Finally I fixed
my problem with huawei syslog messages! Actually I found a work around to it on my Syslog-NG server. There is a bad_hostname("regexp") directive in syslog-ng configuration file which can be used to ignore wrong hostnames extracted from syslog header messages if specified, and the cool thing is that you can use regular expresions to specify a range of hostnames matching your criteria.

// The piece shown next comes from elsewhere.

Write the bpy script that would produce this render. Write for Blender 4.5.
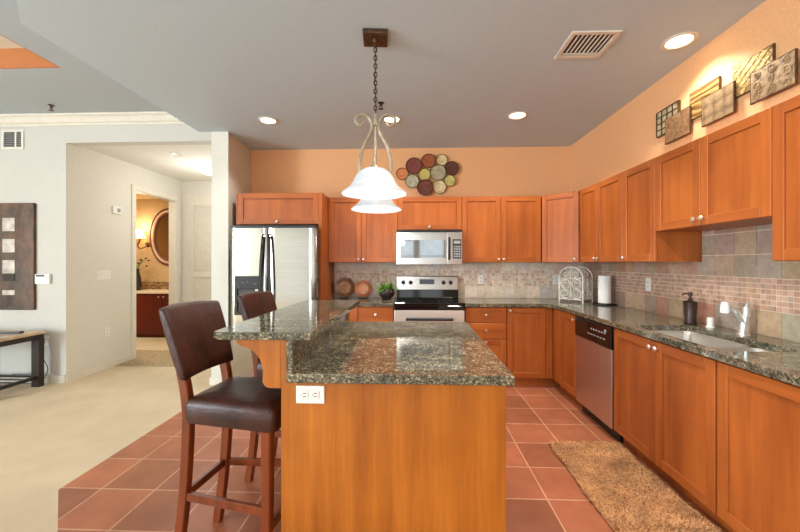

Once a bad_hostname matched syslog-ng will look into the IP header instead for the source address and places this address as the hostname.
But to realize what exactly the problem was I decided to take a close look into RFC 3164. Section 4.1.2 says:
- The HEADER contains two fields called the TIMESTAMP and the HOSTNAME.
- The TIMESTAMP field is the local time and is in the format of "Mmm dd hh:mm:ss" (without the quote marks)
- A single space character MUST follow the TIMESTAMP field
- The HOSTNAME field will contain only the hostname, the IPv4 address, or the IPv6 address of the originator of the message. The preferred value is the hostname
- Example: <34>Oct 11 22:14:15 mymachine su: 'su root' failed for lonvick on /dev/pts/8
It has firmly defined how a syslog message format should be and to see how Huawei is complying with this format I have captured traffic from huawei routers and switches with tcpdump:
>Oct 28 16:15:03
2006 SHZ-C2H-Router IFNET/5/UPDOWN:S[|syslog]
OK! instead of the HOSTNAME stgraight after the TIMESTAMP I see "2006" which is the YYYY part of the current date on huawei devices!
Anyway, as soon as the bad_hostname directive is there no need to bother for this kind of problem!